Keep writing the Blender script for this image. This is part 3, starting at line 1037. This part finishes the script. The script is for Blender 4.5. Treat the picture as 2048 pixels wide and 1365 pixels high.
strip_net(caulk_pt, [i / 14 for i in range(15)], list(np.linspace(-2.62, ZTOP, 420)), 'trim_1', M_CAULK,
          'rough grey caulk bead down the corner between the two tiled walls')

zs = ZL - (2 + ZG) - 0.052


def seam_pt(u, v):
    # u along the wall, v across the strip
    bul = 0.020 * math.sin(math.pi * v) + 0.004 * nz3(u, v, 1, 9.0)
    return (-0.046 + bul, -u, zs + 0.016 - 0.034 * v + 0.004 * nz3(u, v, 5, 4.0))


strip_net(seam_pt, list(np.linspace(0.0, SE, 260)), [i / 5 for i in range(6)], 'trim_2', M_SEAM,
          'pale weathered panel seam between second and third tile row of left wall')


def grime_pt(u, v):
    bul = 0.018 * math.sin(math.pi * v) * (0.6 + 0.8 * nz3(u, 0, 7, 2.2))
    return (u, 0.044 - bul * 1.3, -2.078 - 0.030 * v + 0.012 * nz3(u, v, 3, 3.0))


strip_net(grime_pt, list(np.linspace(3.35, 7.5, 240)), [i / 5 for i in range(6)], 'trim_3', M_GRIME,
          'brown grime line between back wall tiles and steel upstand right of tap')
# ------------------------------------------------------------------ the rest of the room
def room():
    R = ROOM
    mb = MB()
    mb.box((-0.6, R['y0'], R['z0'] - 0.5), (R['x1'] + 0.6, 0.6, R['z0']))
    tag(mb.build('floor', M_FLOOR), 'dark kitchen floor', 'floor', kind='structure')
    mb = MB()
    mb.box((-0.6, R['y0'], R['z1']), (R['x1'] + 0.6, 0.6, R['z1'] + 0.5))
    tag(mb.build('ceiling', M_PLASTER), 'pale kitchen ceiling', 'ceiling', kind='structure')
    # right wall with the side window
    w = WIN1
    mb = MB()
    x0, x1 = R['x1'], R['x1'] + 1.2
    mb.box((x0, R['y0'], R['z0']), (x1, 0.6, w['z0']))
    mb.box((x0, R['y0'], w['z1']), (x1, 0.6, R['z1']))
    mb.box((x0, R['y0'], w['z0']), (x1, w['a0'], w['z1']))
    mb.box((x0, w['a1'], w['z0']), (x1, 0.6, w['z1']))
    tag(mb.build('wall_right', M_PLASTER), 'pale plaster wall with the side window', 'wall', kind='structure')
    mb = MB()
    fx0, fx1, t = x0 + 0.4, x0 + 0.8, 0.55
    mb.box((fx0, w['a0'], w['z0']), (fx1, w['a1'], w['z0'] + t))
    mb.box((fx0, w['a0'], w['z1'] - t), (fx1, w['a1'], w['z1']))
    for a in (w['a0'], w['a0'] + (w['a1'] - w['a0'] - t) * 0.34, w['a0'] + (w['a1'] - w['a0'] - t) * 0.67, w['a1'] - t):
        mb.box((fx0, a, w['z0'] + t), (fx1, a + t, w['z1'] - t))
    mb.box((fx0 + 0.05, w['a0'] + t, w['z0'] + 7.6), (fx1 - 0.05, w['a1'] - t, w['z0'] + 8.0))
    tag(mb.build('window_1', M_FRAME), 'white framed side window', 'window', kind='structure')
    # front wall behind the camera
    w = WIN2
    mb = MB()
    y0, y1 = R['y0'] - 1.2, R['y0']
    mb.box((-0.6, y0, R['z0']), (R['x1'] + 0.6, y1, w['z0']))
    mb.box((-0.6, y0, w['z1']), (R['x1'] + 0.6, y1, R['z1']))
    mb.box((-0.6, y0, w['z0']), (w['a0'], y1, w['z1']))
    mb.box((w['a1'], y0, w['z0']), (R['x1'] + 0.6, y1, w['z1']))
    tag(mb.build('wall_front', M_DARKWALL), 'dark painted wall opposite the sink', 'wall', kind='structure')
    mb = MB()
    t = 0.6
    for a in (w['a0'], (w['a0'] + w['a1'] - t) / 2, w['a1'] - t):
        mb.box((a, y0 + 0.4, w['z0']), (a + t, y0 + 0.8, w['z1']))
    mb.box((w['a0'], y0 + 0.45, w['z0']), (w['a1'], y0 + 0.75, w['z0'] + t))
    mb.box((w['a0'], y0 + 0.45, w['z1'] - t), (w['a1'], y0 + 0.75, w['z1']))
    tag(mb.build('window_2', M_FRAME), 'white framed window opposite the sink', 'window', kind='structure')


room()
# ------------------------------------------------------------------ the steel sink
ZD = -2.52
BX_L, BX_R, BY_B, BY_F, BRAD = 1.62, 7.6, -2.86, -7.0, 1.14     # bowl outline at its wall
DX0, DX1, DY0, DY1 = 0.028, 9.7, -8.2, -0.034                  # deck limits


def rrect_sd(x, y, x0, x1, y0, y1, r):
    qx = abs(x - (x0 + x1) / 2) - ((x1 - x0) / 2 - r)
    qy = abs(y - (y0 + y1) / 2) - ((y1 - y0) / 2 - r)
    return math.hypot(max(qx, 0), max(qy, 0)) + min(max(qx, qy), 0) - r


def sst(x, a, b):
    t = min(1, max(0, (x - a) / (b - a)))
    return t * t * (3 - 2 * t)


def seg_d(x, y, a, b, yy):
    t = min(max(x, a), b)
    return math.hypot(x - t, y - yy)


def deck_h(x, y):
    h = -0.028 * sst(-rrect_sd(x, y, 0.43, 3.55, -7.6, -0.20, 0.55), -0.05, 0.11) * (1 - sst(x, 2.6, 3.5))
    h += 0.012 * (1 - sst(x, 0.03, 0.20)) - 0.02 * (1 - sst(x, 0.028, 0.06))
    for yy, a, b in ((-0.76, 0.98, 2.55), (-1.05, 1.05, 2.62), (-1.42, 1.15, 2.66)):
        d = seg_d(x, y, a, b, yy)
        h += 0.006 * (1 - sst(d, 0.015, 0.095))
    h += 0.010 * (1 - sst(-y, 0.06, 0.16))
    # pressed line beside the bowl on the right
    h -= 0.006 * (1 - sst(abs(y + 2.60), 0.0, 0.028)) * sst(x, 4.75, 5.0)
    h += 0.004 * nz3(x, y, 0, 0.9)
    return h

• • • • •

:: DO THIS ::
Output all of the material, please, exactly as it stands.

:: SOLUTION BELOW ::
Keep writing the Blender script for this image. This is part 3, starting at line 1037. This part finishes the script. The script is for Blender 4.5. Treat the picture as 2048 pixels wide and 1365 pixels high.
strip_net(caulk_pt, [i / 14 for i in range(15)], list(np.linspace(-2.62, ZTOP, 420)), 'trim_1', M_CAULK,
          'rough grey caulk bead down the corner between the two tiled walls')

zs = ZL - (2 + ZG) - 0.052


def seam_pt(u, v):
    # u along the wall, v across the strip
    bul = 0.020 * math.sin(math.pi * v) + 0.004 * nz3(u, v, 1, 9.0)
    return (-0.046 + bul, -u, zs + 0.016 - 0.034 * v + 0.004 * nz3(u, v, 5, 4.0))


strip_net(seam_pt, list(np.linspace(0.0, SE, 260)), [i / 5 for i in range(6)], 'trim_2', M_SEAM,
          'pale weathered panel seam between second and third tile row of left wall')


def grime_pt(u, v):
    bul = 0.018 * math.sin(math.pi * v) * (0.6 + 0.8 * nz3(u, 0, 7, 2.2))
    return (u, 0.044 - bul * 1.3, -2.078 - 0.030 * v + 0.012 * nz3(u, v, 3, 3.0))


strip_net(grime_pt, list(np.linspace(3.35, 7.5, 240)), [i / 5 for i in range(6)], 'trim_3', M_GRIME,
          'brown grime line between back wall tiles and steel upstand right of tap')
# ------------------------------------------------------------------ the rest of the room
def room():
    R = ROOM
    mb = MB()
    mb.box((-0.6, R['y0'], R['z0'] - 0.5), (R['x1'] + 0.6, 0.6, R['z0']))
    tag(mb.build('floor', M_FLOOR), 'dark kitchen floor', 'floor', kind='structure')
    mb = MB()
    mb.box((-0.6, R['y0'], R['z1']), (R['x1'] + 0.6, 0.6, R['z1'] + 0.5))
    tag(mb.build('ceiling', M_PLASTER), 'pale kitchen ceiling', 'ceiling', kind='structure')
    # right wall with the side window
    w = WIN1
    mb = MB()
    x0, x1 = R['x1'], R['x1'] + 1.2
    mb.box((x0, R['y0'], R['z0']), (x1, 0.6, w['z0']))
    mb.box((x0, R['y0'], w['z1']), (x1, 0.6, R['z1']))
    mb.box((x0, R['y0'], w['z0']), (x1, w['a0'], w['z1']))
    mb.box((x0, w['a1'], w['z0']), (x1, 0.6, w['z1']))
    tag(mb.build('wall_right', M_PLASTER), 'pale plaster wall with the side window', 'wall', kind='structure')
    mb = MB()
    fx0, fx1, t = x0 + 0.4, x0 + 0.8, 0.55
    mb.box((fx0, w['a0'], w['z0']), (fx1, w['a1'], w['z0'] + t))
    mb.box((fx0, w['a0'], w['z1'] - t), (fx1, w['a1'], w['z1']))
    for a in (w['a0'], w['a0'] + (w['a1'] - w['a0'] - t) * 0.34, w['a0'] + (w['a1'] - w['a0'] - t) * 0.67, w['a1'] - t):
        mb.box((fx0, a, w['z0'] + t), (fx1, a + t, w['z1'] - t))
    mb.box((fx0 + 0.05, w['a0'] + t, w['z0'] + 7.6), (fx1 - 0.05, w['a1'] - t, w['z0'] + 8.0))
    tag(mb.build('window_1', M_FRAME), 'white framed side window', 'window', kind='structure')
    # front wall behind the camera
    w = WIN2
    mb = MB()
    y0, y1 = R['y0'] - 1.2, R['y0']
    mb.box((-0.6, y0, R['z0']), (R['x1'] + 0.6, y1, w['z0']))
    mb.box((-0.6, y0, w['z1']), (R['x1'] + 0.6, y1, R['z1']))
    mb.box((-0.6, y0, w['z0']), (w['a0'], y1, w['z1']))
    mb.box((w['a1'], y0, w['z0']), (R['x1'] + 0.6, y1, w['z1']))
    tag(mb.build('wall_front', M_DARKWALL), 'dark painted wall opposite the sink', 'wall', kind='structure')
    mb = MB()
    t = 0.6
    for a in (w['a0'], (w['a0'] + w['a1'] - t) / 2, w['a1'] - t):
        mb.box((a, y0 + 0.4, w['z0']), (a + t, y0 + 0.8, w['z1']))
    mb.box((w['a0'], y0 + 0.45, w['z0']), (w['a1'], y0 + 0.75, w['z0'] + t))
    mb.box((w['a0'], y0 + 0.45, w['z1'] - t), (w['a1'], y0 + 0.75, w['z1']))
    tag(mb.build('window_2', M_FRAME), 'white framed window opposite the sink', 'window', kind='structure')


room()
# ------------------------------------------------------------------ the steel sink
ZD = -2.52
BX_L, BX_R, BY_B, BY_F, BRAD = 1.62, 7.6, -2.86, -7.0, 1.14     # bowl outline at its wall
DX0, DX1, DY0, DY1 = 0.028, 9.7, -8.2, -0.034                  # deck limits


def rrect_sd(x, y, x0, x1, y0, y1, r):
    qx = abs(x - (x0 + x1) / 2) - ((x1 - x0) / 2 - r)
    qy = abs(y - (y0 + y1) / 2) - ((y1 - y0) / 2 - r)
    return math.hypot(max(qx, 0), max(qy, 0)) + min(max(qx, qy), 0) - r


def sst(x, a, b):
    t = min(1, max(0, (x - a) / (b - a)))
    return t * t * (3 - 2 * t)


def seg_d(x, y, a, b, yy):
    t = min(max(x, a), b)
    return math.hypot(x - t, y - yy)


def deck_h(x, y):
    h = -0.028 * sst(-rrect_sd(x, y, 0.43, 3.55, -7.6, -0.20, 0.55), -0.05, 0.11) * (1 - sst(x, 2.6, 3.5))
    h += 0.012 * (1 - sst(x, 0.03, 0.20)) - 0.02 * (1 - sst(x, 0.028, 0.06))
    for yy, a, b in ((-0.76, 0.98, 2.55), (-1.05, 1.05, 2.62), (-1.42, 1.15, 2.66)):
        d = seg_d(x, y, a, b, yy)
        h += 0.006 * (1 - sst(d, 0.015, 0.095))
    h += 0.010 * (1 - sst(-y, 0.06, 0.16))
    # pressed line beside the bowl on the right
    h -= 0.006 * (1 - sst(abs(y + 2.60), 0.0, 0.028)) * sst(x, 4.75, 5.0)
    h += 0.004 * nz3(x, y, 0, 0.9)
    return h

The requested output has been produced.